Stun Guns, ECD's Are Not "Nonlethal" By Any Name

Debunking Some ECD Myths

Barbara Attard

The most common question I’m asked when talking to someone about stun guns or Electronic Control Devices (ECD’s) is, “Wouldn’t it better to be stunned than shot with a gun?” This is good question that exposes one of the many myths about ECD’s—that officers will use an ECD instead of a gun in a lethal force situation. The fact is that in most police departments officers are taught not to use an ECD or any “less lethal” option if they’re confronted with a “deadly force” situation, because the less-lethal option may not be effective, and the officer and/or a member of the public will be in jeopardy if the less-lethal option doesn’t stop the perpetrator.

The City of San Francisco is once again considering issuing ECD’s to SF police officers. The proposal that will come before the Police Commission is that only officers who have had crisis intervention training will be issued ECD’s. The SFPD is proposing that in lethal force situations, the officer using the ECD must be “covered” by another officer who is training a gun on the subject—to ensure that if the ECD is not effective, the other officer can use lethal force.

While this “back-up” scenario is a response to the issue of officers not using stun guns in lethal force situations, the proposal is not realistic. After every police shooting we hear a police chief explain that lethal force situations are high-intensity, they require split-second decision making, and they are chaotic. To ask officers to orchestrate the “lethal weapon back-up” in such situations puts the officers and the public in jeopardy. Since the officers who will be carrying ECD’s are trained in crisis intervention, shouldn’t they be attempting to use de-escalation techniques rather than escalating to a complicated scenario involving less-lethal and lethal weapons?

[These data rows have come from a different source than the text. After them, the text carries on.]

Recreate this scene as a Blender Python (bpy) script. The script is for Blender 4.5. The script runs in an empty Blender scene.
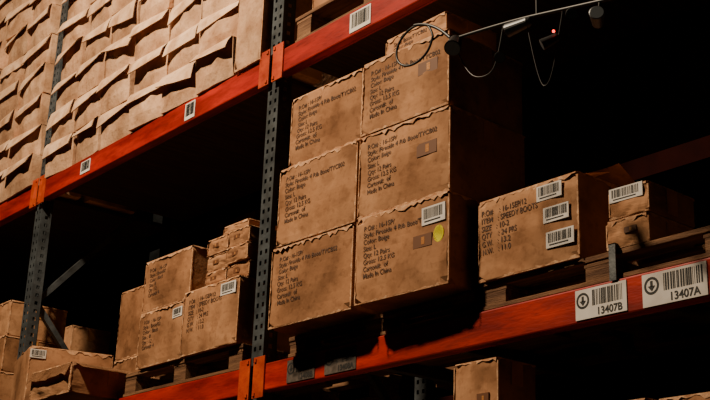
import bpy, bmesh, math, random
from mathutils import Vector, Matrix, noise
random.seed(7)
H=1.5   # camera height above the floor
col=bpy.context.scene.collection

# ------------------------------------------------------------ materials
def newmat(name):
    m=bpy.data.materials.new(name); m.use_nodes=True
    nt=m.node_tree; b=nt.nodes['Principled BSDF']; return m,nt,b
def noisy(name,c1,c2,scale=6,rough=.85,bump=.15,metal=0,detail=6,stretch=(1,1,1),lo=.35,hi=.7,spec=.3,grime=0.0):
    m,nt,b=newmat(name)
    tc=nt.nodes.new('ShaderNodeTexCoord'); mp=nt.nodes.new('ShaderNodeMapping')
    mp.inputs['Scale'].default_value=stretch
    oi=nt.nodes.new('ShaderNodeObjectInfo')
    va=nt.nodes.new('ShaderNodeVectorMath'); va.operation='SCALE'; va.inputs[0].default_value=(13,7,19)
    nt.links.new(oi.outputs['Random'],va.inputs['Scale'])
    ad=nt.nodes.new('ShaderNodeVectorMath'); ad.operation='ADD'
    nz=nt.nodes.new('ShaderNodeTexNoise'); nz.inputs['Scale'].default_value=scale; nz.inputs['Detail'].default_value=detail
    cr=nt.nodes.new('ShaderNodeValToRGB')
    cr.color_ramp.elements[0].position=lo; cr.color_ramp.elements[1].position=hi
    cr.color_ramp.elements[0].color=(*c1,1); cr.color_ramp.elements[1].color=(*c2,1)
    nt.links.new(tc.outputs['Object'],mp.inputs[0]); nt.links.new(mp.outputs[0],ad.inputs[0]); nt.links.new(va.outputs[0],ad.inputs[1])
    nt.links.new(ad.outputs[0],nz.inputs[0])
    nt.links.new(nz.outputs[0],cr.inputs[0]); out=cr.outputs[0]
    if grime:
        for sc,lo2,hi2,k in ((2.6,.40,.58,grime),(9,.36,.52,grime*.7),(38,.30,.46,grime*.6)):
            n3=nt.nodes.new('ShaderNodeTexNoise'); n3.inputs['Scale'].default_value=sc; n3.inputs['Detail'].default_value=5
            nt.links.new(ad.outputs[0],n3.inputs[0])
            r3=nt.nodes.new('ShaderNodeValToRGB'); r3.color_ramp.elements[0].position=lo2; r3.color_ramp.elements[1].position=hi2
            g=1-k; r3.color_ramp.elements[0].color=(g,g*.96,g*.92,1); r3.color_ramp.elements[1].color=(1,1,1,1)
            nt.links.new(n3.outputs[0],r3.inputs[0])
            mx=nt.nodes.new('ShaderNodeMix'); mx.data_type='RGBA'; mx.blend_type='MULTIPLY'; mx.inputs[0].default_value=1
            nt.links.new(out,mx.inputs[6]); nt.links.new(r3.outputs[0],mx.inputs[7]); out=mx.outputs[2]
    nt.links.new(out,b.inputs['Base Color'])
    n2=nt.nodes.new('ShaderNodeTexNoise'); n2.inputs['Scale'].default_value=scale*8
    nt.links.new(ad.outputs[0],n2.inputs[0])
    bp=nt.nodes.new('ShaderNodeBump'); bp.inputs['Strength'].default_value=bump; bp.inputs['Distance'].default_value=.01
    nt.links.new(n2.outputs[0],bp.inputs['Height']); nt.links.new(bp.outputs[0],b.inputs['Normal'])
    b.inputs['Roughness'].default_value=rough; b.inputs['Metallic'].default_value=metal
    b.inputs['Specular IOR Level'].default_value=spec
    return m
def flat(name,c,rough=.6,metal=0,emit=None):
    m,nt,b=newmat(name); b.inputs['Base Color'].default_value=(*c,1)
    b.inputs['Roughness'].default_value=rough; b.inputs['Metallic'].default_value=metal
    if emit: b.inputs['Emission Color'].default_value=(*c,1); b.inputs['Emission Strength'].default_value=emit
    return m
CARD=[noisy('cardboard_a',(.40,.19,.088),(.51,.26,.13),4,grime=.38,spec=.15),
      noisy('cardboard_b',(.35,.163,.075),(.46,.228,.11),5,grime=.42,spec=.15),
      noisy('cardboard_c',(.45,.22,.105),(.58,.31,.16),4,grime=.36,spec=.15)]
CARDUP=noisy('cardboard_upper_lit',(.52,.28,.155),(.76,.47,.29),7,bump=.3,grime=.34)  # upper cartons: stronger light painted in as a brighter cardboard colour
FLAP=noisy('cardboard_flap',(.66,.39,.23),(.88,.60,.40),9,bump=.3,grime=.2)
EDGE=noisy('torn_edge',(.42,.19,.085),(.74,.44,.25),30,bump=.3)
TAPE=noisy('packing_tape',(.42,.17,.05),(.56,.26,.09),20,rough=.35,spec=.5)
PATCH=flat('brown_sticker',(.14,.052,.018),.6)
INK=flat('printed_ink',(.075,.034,.017),.8)
WHITE=noisy('label_paper',(.62,.56,.50),(.80,.75,.70),12,bump=.02)
SHADED=noisy('shaded_label_paper',(.06,.045,.035),(.14,.11,.09),30,bump=.02)  # label paper darkened: shade under the centre load put into its colour
BLACK=flat('label_ink',(.012,.012,.012),.7)
YELLOW=flat('yellow_sticker',(.95,.85,.01),.5)
RED=noisy('beam_red_paint',(.33,.010,.004),(.54,.024,.006),5,rough=.5,bump=.1,stretch=(.6,3,3),spec=.3,grime=.4)
RUST=noisy('beam_orange_plate',(.45,.045,.012),(.66,.09,.02),14,rough=.5,grime=.3)
STEEL=noisy('upright_steel_paint',(.050,.058,.064),(.11,.125,.135),10,rough=.5,metal=.2,grime=.3)
GALV=noisy('galvanised_steel',(.10,.105,.11),(.20,.21,.21),14,rough=.5,metal=.5)
WOOD=noisy('pallet_wood',(.09,.040,.018),(.26,.13,.062),6,stretch=(.6,8,8),bump=.4)
WOOD2=noisy('deck_wood',(.04,.02,.01),(.08,.04,.02),6,stretch=(8,.6,8),bump=.4)
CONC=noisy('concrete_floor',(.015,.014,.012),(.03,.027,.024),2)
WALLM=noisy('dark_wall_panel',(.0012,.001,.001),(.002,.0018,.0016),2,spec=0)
DARKM=flat('black_plastic',(.008,.008,.009),.45)
SILV=flat('lamp_housing_metal',(.12,.125,.13),.4,.8)
LED=flat('red_led',(1,.03,.02),.4,emit=5)
GLASS=flat('lamp_lens',(.3,.33,.36),.15,.6)
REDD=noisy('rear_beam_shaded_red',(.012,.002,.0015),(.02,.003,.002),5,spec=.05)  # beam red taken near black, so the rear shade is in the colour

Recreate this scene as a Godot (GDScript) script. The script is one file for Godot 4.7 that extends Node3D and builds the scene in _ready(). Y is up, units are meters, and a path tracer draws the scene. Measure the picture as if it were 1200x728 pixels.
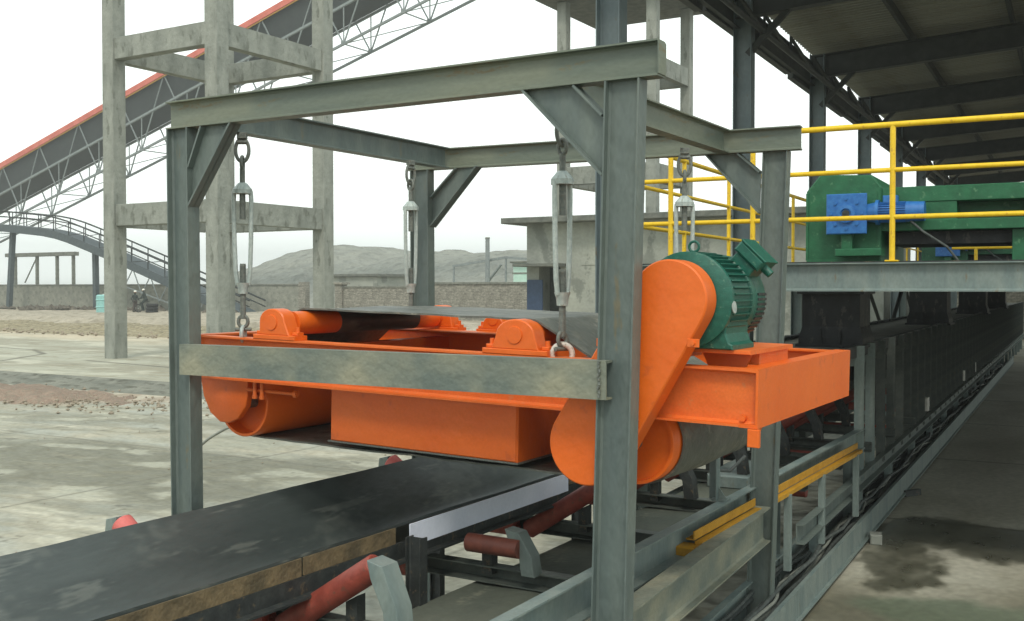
extends Node3D
# A suspended magnetic separator in a steel portal over a belt conveyor, industrial yard, overcast day.

# ------------------------------------------------------------------ geometry
class G:
	var v := PackedVector3Array()
	var n := PackedVector3Array()

	func tri(a: Vector3, b: Vector3, c: Vector3, na: Vector3, nb: Vector3, nc: Vector3) -> void:
		var x := (b - a).cross(c - a)
		if x.length_squared() < 1e-16:
			return
		if x.dot(na + nb + nc) > 0.0:
			v.append(a); v.append(c); v.append(b)
			n.append(na); n.append(nc); n.append(nb)
		else:
			v.append(a); v.append(b); v.append(c)
			n.append(na); n.append(nb); n.append(nc)

	func quad(a: Vector3, b: Vector3, c: Vector3, d: Vector3, nn: Vector3) -> void:
		tri(a, b, c, nn, nn, nn)
		tri(a, c, d, nn, nn, nn)

	func squad(a: Vector3, b: Vector3, c: Vector3, d: Vector3, na: Vector3, nb: Vector3, nc: Vector3, nd: Vector3) -> void:
		tri(a, b, c, na, nb, nc)
		tri(a, c, d, na, nc, nd)

	# polygon in T's xy plane, extruded from 0 to depth along T's z; smooth > 0 rounds side normals below that angle
	func prism(poly: PackedVector2Array, T: Transform3D, depth: float, bevel := 0.0, smooth := 0.5) -> void:
		var p := poly.duplicate()
		if Geometry2D.is_polygon_clockwise(p):
			p.reverse()
		var m := p.size()
		var cap := p
		if bevel > 0.0:
			var off := Geometry2D.offset_polygon(p, -bevel, Geometry2D.JOIN_MITER)
			if off.size() == 1 and off[0].size() == m:
				cap = off[0]
				if Geometry2D.is_polygon_clockwise(cap):
					cap.reverse()
				var best := 0
				var bd := 1e9
				for i in m:
					var dd := cap[i].distance_to(p[0])
					if dd < bd:
						bd = dd; best = i
				var c2 := PackedVector2Array()
				for i in m:
					c2.append(cap[(i + best) % m])
				cap = c2
			else:
				bevel = 0.0
		var en := PackedVector2Array()
		for i in m:
			var e := (p[(i + 1) % m] - p[i]).normalized()
			en.append(Vector2(e.y, -e.x))
		var idx := Geometry2D.triangulate_polygon(cap)
		var zn := T.basis * Vector3(0, 0, 1)
		for k in range(0, idx.size(), 3):
			var a := cap[idx[k]]
			var b := cap[idx[k + 1]]
			var c := cap[idx[k + 2]]
			tri(T * Vector3(a.x, a.y, depth), T * Vector3(b.x, b.y, depth), T * Vector3(c.x, c.y, depth), zn, zn, zn)
			tri(T * Vector3(a.x, a.y, 0), T * Vector3(b.x, b.y, 0), T * Vector3(c.x, c.y, 0), -zn, -zn, -zn)
		for i in m:
			var j := (i + 1) % m
			var n0 := en[i]
			var n1 := en[i]
			if en[(i + m - 1) % m].dot(en[i]) > cos(smooth):
				n0 = (en[(i + m - 1) % m] + en[i]).normalized()
			if en[j].dot(en[i]) > cos(smooth):
				n1 = (en[j] + en[i]).normalized()
			var a3 := T.basis * Vector3(n0.x, n0.y, 0)
			var b3 := T.basis * Vector3(n1.x, n1.y, 0)
			squad(T * Vector3(p[i].x, p[i].y, bevel), T * Vector3(p[j].x, p[j].y, bevel), T * Vector3(p[j].x, p[j].y, depth - bevel), T * Vector3(p[i].x, p[i].y, depth - bevel), a3, b3, b3, a3)
			if bevel > 0.0:
				var a4 := (a3 + zn).normalized()
				var b4 := (b3 + zn).normalized()
				squad(T * Vector3(p[i].x, p[i].y, depth - bevel), T * Vector3(p[j].x, p[j].y, depth - bevel), T * Vector3(cap[j].x, cap[j].y, depth), T * Vector3(cap[i].x, cap[i].y, depth), a4, b4, b4, a4)
				a4 = (a3 - zn).normalized()
				b4 = (b3 - zn).normalized()
				squad(T * Vector3(p[i].x, p[i].y, bevel), T * Vector3(p[j].x, p[j].y, bevel), T * Vector3(cap[j].x, cap[j].y, 0), T * Vector3(cap[i].x, cap[i].y, 0), a4, b4, b4, a4)

	func box(c: Vector3, s: Vector3, B := Basis.IDENTITY, bevel := 0.0) -> void:
		var h := s * 0.5
		prism(PackedVector2Array([Vector2(-h.x, -h.y), Vector2(h.x, -h.y), Vector2(h.x, h.y), Vector2(-h.x, h.y)]), Transform3D(B, c - B * Vector3(0, 0, h.z)), s.z, bevel)

	func boxmm(a: Vector3, b: Vector3, bevel := 0.0) -> void:
		box((a + b) * 0.5, (b - a).abs(), Basis.IDENTITY, bevel)

	static func frame(p0: Vector3, p1: Vector3, up: Vector3) -> Transform3D:
		var z := (p1 - p0).normalized()
		var x := up.cross(z)
		if x.length() < 0.001:
			x = Vector3(1, 0, 0).cross(z)
			if x.length() < 0.001:
				x = Vector3(0, 0, 1).cross(z)
		x = x.normalized()
		return Transform3D(Basis(x, z.cross(x).normalized(), z), p0)

	func bar(p0: Vector3, p1: Vector3, w: float, h: float, up := Vector3.UP, bevel := 0.0) -> void:
		prism(PackedVector2Array([Vector2(-w / 2, -h / 2), Vector2(w / 2, -h / 2), Vector2(w / 2, h / 2), Vector2(-w / 2, h / 2)]), frame(p0, p1, up), p0.distance_to(p1), bevel)

	# I section: h tall along up, flanges b wide
	func ibeam(p0: Vector3, p1: Vector3, h: float, b: float, tf: float, tw: float, up := Vector3.UP) -> void:
		var a := b / 2
		var q := h / 2
		var w := tw / 2
		var r := tf * 0.9
		prism(PackedVector2Array([Vector2(-a, -q), Vector2(a, -q), Vector2(a, -q + tf * .8), Vector2(w + r, -q + tf), Vector2(w, -q + tf + r), Vector2(w, q - tf - r), Vector2(w + r, q - tf), Vector2(a, q - tf * .8), Vector2(a, q), Vector2(-a, q), Vector2(-a, q - tf * .8), Vector2(-w - r, q - tf), Vector2(-w, q - tf - r), Vector2(-w, -q + tf + r), Vector2(-w - r, -q + tf), Vector2(-a, -q + tf * .8)]), frame(p0, p1, up), p0.distance_to(p1))

	# channel: h tall along up; web at -x of the frame, flanges reach to +x (flip turns it round)
	func channel(p0: Vector3, p1: Vector3, h: float, b: float, t: float, up := Vector3.UP, flip := false) -> void:
		var q := h / 2
		var s := -1.0 if flip else 1.0
		prism(PackedVector2Array([Vector2(0, -q), Vector2(s * b, -q), Vector2(s * b, -q + t), Vector2(s * t, -q + t * 1.5), Vector2(s * t, q - t * 1.5), Vector2(s * b, q - t), Vector2(s * b, q), Vector2(0, q)]), frame(p0, p1, up), p0.distance_to(p1))

	func angle(p0: Vector3, p1: Vector3, s: float, t: float, up := Vector3.UP, flip := false) -> void:
		var k := -1.0 if flip else 1.0
		prism(PackedVector2Array([Vector2(0, 0), Vector2(k * s, 0), Vector2(k * s, t), Vector2(k * t, t), Vector2(k * t, s), Vector2(0, s)]), frame(p0, p1, up), p0.distance_to(p1))

	func tube(p0: Vector3, p1: Vector3, r0: float, r1: float, seg := 12, caps := true) -> void:
		var T := frame(p0, p1, Vector3.UP)
		var L := p0.distance_to(p1)
		var sl := (r0 - r1) / maxf(L, 1e-5)
		for i in seg:
			var a := TAU * i / seg
			var b := TAU * (i + 1) / seg
			var ca := Vector3(cos(a), sin(a), 0)
			var cb := Vector3(cos(b), sin(b), 0)
			var na := (T.basis * Vector3(ca.x, ca.y, sl)).normalized()
			var nb := (T.basis * Vector3(cb.x, cb.y, sl)).normalized()
			squad(T * (ca * r0), T * (cb * r0), T * (cb * r1 + Vector3(0, 0, L)), T * (ca * r1 + Vector3(0, 0, L)), na, nb, nb, na)
			if caps:
				var z := T.basis.z
				tri(T * (ca * r1 + Vector3(0, 0, L)), T * (cb * r1 + Vector3(0, 0, L)), T * Vector3(0, 0, L), z, z, z)
				tri(T * (ca * r0), T * (cb * r0), p0, -z, -z, -z)

	# turned profile: points (radius, height along T.z); corners sharper than 40 degrees stay sharp
	func lathe(prof: PackedVector2Array, T: Transform3D, seg := 24, a0 := 0.0, a1 := TAU) -> void:
		var m := prof.size()
		var fn := PackedVector2Array()
		for i in m - 1:
			var e := (prof[i + 1] - prof[i]).normalized()
			fn.append(Vector2(e.y, -e.x))
		for i in m - 1:
			var n0 := fn[i]
			var n1 := fn[i]
			if i > 0 and fn[i - 1].dot(fn[i]) > 0.77:
				n0 = (fn[i - 1] + fn[i]).normalized()
			if i < m - 2 and fn[i + 1].dot(fn[i]) > 0.77:
				n1 = (fn[i + 1] + fn[i]).normalized()
			for k in seg:
				var a := a0 + (a1 - a0) * k / seg
				var b := a0 + (a1 - a0) * (k + 1) / seg
				var p := prof[i]
				var q := prof[i + 1]
				squad(T * Vector3(p.x * cos(a), p.x * sin(a), p.y), T * Vector3(p.x * cos(b), p.x * sin(b), p.y), T * Vector3(q.x * cos(b), q.x * sin(b), q.y), T * Vector3(q.x * cos(a), q.x * sin(a), q.y), T.basis * Vector3(n0.x * cos(a), n0.x * sin(a), n0.y), T.basis * Vector3(n0.x * cos(b), n0.x * sin(b), n0.y), T.basis * Vector3(n1.x * cos(b), n1.x * sin(b), n1.y), T.basis * Vector3(n1.x * cos(a), n1.x * sin(a), n1.y))

	func path(pts: PackedVector3Array, r: float, seg := 8, closed := false) -> void:
		var m := pts.size()
		var rings: Array = []
		var up := Vector3(0.13, 0.97, 0.21)
		for i in m:
			var a := pts[(i + m - 1) % m] if (closed or i > 0) else pts[i]
			var b := pts[(i + 1) % m] if (closed or i < m - 1) else pts[i]
			var z := (b - a).normalized()
			var x := up.cross(z)
			if x.length() < 0.05:
				x = Vector3(1, 0, 0.1).cross(z)
			x = x.normalized()
			var y := z.cross(x)
			up = y
			var ring := PackedVector3Array()
			for k in seg:
				ring.append((x * cos(TAU * k / seg) + y * sin(TAU * k / seg)))
			rings.append(ring)
		for i in (m if closed else m - 1):
			var j := (i + 1) % m
			var ra: PackedVector3Array = rings[i]
			var rb: PackedVector3Array = rings[j]
			var sh := 0
			if closed and j == 0:
				var bd := -2.0
				for k in seg:
					var dd := ra[0].dot(rb[k])
					if dd > bd:
						bd = dd; sh = k
			for k in seg:
				var l := (k + 1) % seg
				squad(pts[i] + ra[k] * r, pts[i] + ra[l] * r, pts[j] + rb[(l + sh) % seg] * r, pts[j] + rb[(k + sh) % seg] * r, ra[k], ra[l], rb[(l + sh) % seg], rb[(k + sh) % seg])

	func ring(c: Vector3, axis: Vector3, R: float, r: float, seg := 20, squash := 1.0, upv := Vector3.UP) -> void:
		var T := frame(c, c + axis, upv)
		var pts := PackedVector3Array()
		for i in seg:
			pts.append(T * Vector3(cos(TAU * i / seg) * R, sin(TAU * i / seg) * R * squash, 0))
		path(pts, r, 8, true)

	func sheet(f: Callable, nx: int, nz: int) -> void:   # f(u, v) -> point, smooth
		var pts: Array = []
		for j in nz + 1:
			var row := PackedVector3Array()
			for i in nx + 1:
				row.append(f.call(float(i) / nx, float(j) / nz))
			pts.append(row)
		var nr: Array = []
		for j in nz + 1:
			var row := PackedVector3Array()
			for i in nx + 1:
				var dx: Vector3 = pts[j][mini(i + 1, nx)] - pts[j][maxi(i - 1, 0)]
				var dz: Vector3 = pts[mini(j + 1, nz)][i] - pts[maxi(j - 1, 0)][i]
				var q := dz.cross(dx).normalized()
				if q.y < 0:
					q = -q
				row.append(q)
			nr.append(row)
		for j in nz:
			for i in nx:
				squad(pts[j][i], pts[j][i + 1], pts[j + 1][i + 1], pts[j + 1][i], nr[j][i], nr[j][i + 1], nr[j + 1][i + 1], nr[j + 1][i])

	func hexbolt(c: Vector3, axis: Vector3, r: float, h: float) -> void:
		tube(c, c + axis.normalized() * h, r, r * 0.94, 6)

	func stone(c: Vector3, r: float, rng: RandomNumberGenerator) -> void:
		var pts := PackedVector3Array()
		for k in 6:
			pts.append(c + Vector3([1, -1, 0, 0, 0, 0][k], [0, 0, 1, -1, 0, 0][k] * .7, [0, 0, 0, 0, 1, -1][k]).rotated(Vector3.UP, c.x * 7.0) * r * rng.randf_range(.6, 1.2))
		for f in [[0, 2, 4], [4, 2, 1], [1, 2, 5], [5, 2, 0], [0, 3, 4], [4, 3, 1], [1, 3, 5], [5, 3, 0]]:
			var a := pts[f[0]]
			var b := pts[f[1]]
			var d := pts[f[2]]
			var q := (b - a).cross(d - a).normalized()
			if q.dot((a + b + d) / 3.0 - c) < 0:
				q = -q
			tri(a, b, d, q, q, q)

	func mesh() -> ArrayMesh:
		var arr := []
		arr.resize(Mesh.ARRAY_MAX)
		arr[Mesh.ARRAY_VERTEX] = v
		arr[Mesh.ARRAY_NORMAL] = n
		var am := ArrayMesh.new()
		am.add_surface_from_arrays(Mesh.PRIMITIVE_TRIANGLES, arr)
		return am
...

Another fallacy about stun guns is that they reduce the number of police shootings and officer-involved deaths. ECD’s are often overused. When first deployed in San Jose, Tasers, a brand of ECD, were reportedly used over 200 times per year; seven deaths were reported in incidents in which the suspect had been “Tasered” during the first five years of implementation there. A 2009 observational study by two UCSF doctors found that in the first year after ECD’s were deployed, the aggregate data of 50 cities showed an increase in both sudden deaths and officer-involved shootings.

One need only look at the shooting of Oscar Grant III on New Year’s Day in 2009 for a glaring case showing that stun guns do not prevent officer-involved shootings. Former BART Officer Mehserle alleged that he was intending to stun Grant rather than shoot him when he armed himself with the wrong weapon. Review of the Grant shooting will show that there was little justification even for the use of the stun gun—Grant was face down on the ground with two large officers handcuffing him when Mehserle stood up and took aim.

ECD’s are expensive—to buy, to train officers, and to pay out judgments and settlements after wrongful death or excessive force lawsuits. In a recent case, The University of Cincinnati agreed to pay $2 million and suspend the use of Tasers by university police as part of a settlement with the family of a student who died after being shocked with a Taser.

It is difficult to find a good argument for arming San Francisco police officers with a weapon that has had such a problematic track record.

Barbara Attard is an NLGSF member active in the State Bar Committee. She is a is a police accountability consultant.